I’d leave the munich in and maybe bump it up to a full pound and also bump the rice up a little while bumping the base malt down to keep the gravity in the right place. Also, agree with bigchicken about the hops unless you’re trying to challenge his pallet a little.
Maybe something like:
5.5 lbs pilsner
1.5 lbs rice
1 lb munich
0.5 - 0.75 oz Hallertauer 60 min
0.5 oz Hallertauer 15 min
Thanks. I will down play the hops, up the rice and Munich. I’m not trying to challenge their pallets. I will have a second keg of better beer for those of us who like beer instead of water…
If I was to make this with lager yeast another time, what yeast would you suggest?
You could make the same recipe as either an ale or lager. Also, if you want to bump up the complexity of the grist a little you could split your base malt between 6-row and pilsner. Maybe 3 lbs 6-row and the rest pilsner.
WLP830 is a great yeast for just about any lager. WLP840 if your shooting for Bud. Wyeast 2035 is pretty good for American styles. I just got WLP940. I brewed a light lager with it yesterday. 4.5 gallons at 1.040 and pitched an active 1.030 2L starter that I had going at 50F. My wife needs a lower calorie beer and it will be over 100F here by the time it’s ready. I never made one so light before. It’s really just growing yeast for my summer lagers anyway.

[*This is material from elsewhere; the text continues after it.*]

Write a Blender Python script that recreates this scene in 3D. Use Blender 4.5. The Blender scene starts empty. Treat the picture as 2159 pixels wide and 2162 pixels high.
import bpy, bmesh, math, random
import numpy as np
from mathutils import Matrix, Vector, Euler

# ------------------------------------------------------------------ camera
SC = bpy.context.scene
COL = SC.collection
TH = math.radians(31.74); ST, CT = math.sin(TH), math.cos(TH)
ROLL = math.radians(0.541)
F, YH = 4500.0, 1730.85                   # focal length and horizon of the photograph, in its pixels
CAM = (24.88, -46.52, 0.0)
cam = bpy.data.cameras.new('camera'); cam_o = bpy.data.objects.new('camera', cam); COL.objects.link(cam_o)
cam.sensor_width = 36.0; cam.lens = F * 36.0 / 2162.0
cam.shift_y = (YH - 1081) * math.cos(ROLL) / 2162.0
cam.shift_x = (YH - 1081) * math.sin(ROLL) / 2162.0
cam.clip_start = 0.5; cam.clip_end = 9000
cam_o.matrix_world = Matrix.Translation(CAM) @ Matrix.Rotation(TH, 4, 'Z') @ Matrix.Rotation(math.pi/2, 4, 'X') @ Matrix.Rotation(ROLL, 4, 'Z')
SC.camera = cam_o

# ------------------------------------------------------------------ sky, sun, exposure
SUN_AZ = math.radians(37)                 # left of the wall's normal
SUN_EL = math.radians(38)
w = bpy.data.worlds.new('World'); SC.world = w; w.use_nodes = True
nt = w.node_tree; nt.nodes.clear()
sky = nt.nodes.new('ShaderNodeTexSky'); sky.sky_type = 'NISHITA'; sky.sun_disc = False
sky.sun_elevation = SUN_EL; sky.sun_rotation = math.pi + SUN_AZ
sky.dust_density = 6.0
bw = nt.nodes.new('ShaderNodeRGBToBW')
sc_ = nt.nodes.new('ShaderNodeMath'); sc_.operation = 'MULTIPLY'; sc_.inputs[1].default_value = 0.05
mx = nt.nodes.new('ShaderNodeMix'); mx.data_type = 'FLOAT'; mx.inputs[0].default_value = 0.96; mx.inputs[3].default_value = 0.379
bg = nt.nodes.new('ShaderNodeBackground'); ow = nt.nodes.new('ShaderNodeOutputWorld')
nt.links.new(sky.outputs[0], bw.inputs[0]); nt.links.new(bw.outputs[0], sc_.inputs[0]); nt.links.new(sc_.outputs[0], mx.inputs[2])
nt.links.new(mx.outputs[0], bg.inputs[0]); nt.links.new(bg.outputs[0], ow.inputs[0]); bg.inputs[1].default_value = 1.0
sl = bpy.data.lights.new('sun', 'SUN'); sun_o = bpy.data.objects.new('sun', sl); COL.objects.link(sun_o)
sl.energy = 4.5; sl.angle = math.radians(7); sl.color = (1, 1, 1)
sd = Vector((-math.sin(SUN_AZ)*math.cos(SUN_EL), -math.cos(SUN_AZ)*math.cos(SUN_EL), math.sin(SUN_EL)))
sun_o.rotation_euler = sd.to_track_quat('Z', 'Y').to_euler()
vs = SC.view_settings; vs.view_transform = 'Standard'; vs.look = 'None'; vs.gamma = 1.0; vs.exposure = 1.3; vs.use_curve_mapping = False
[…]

Here is what I put together.
Four years ago I used minute rice in a cream ale and it was nice. It was 2 lbs of flaked corn, 1 lb of the rice and 3/4 lb. of orange blossom honey with some 2-row and Pils malt. Mashed at 152oF and used WLP029 at 66oF. It was very hot that summer and this was perfect for the hot weather. If I used WLP007, I’d ferment as cool as I could - around 62oF-63oF.
I know Miller uses corn, Bud uses rice. No idea about what Coors or Busch use. I normally would use corn but I want the lightest flavour profile I can get and although I like corn flavour in a cream ale, I’m hoping to stay completely neutral. Hence the rice.
For Busch drinkers, 2 lbs of adjunct would get a light enough body without making the beer totally flavorless. I also agree with those who said skip the 15 minute addition and the Munich.
Good luck. I hope they like it.
…homebrewed cream ale can be a gateway beer for light beer drinkers.
I’ve made cream ales with 33% rice and it surprised me with flavor. It was regular white rice with a cereal mash. I think you have to use that much to really taste much difference from corn and rice. AB uses brown rice. They get the broken pieces that don’t look as good for eating–brewery grade.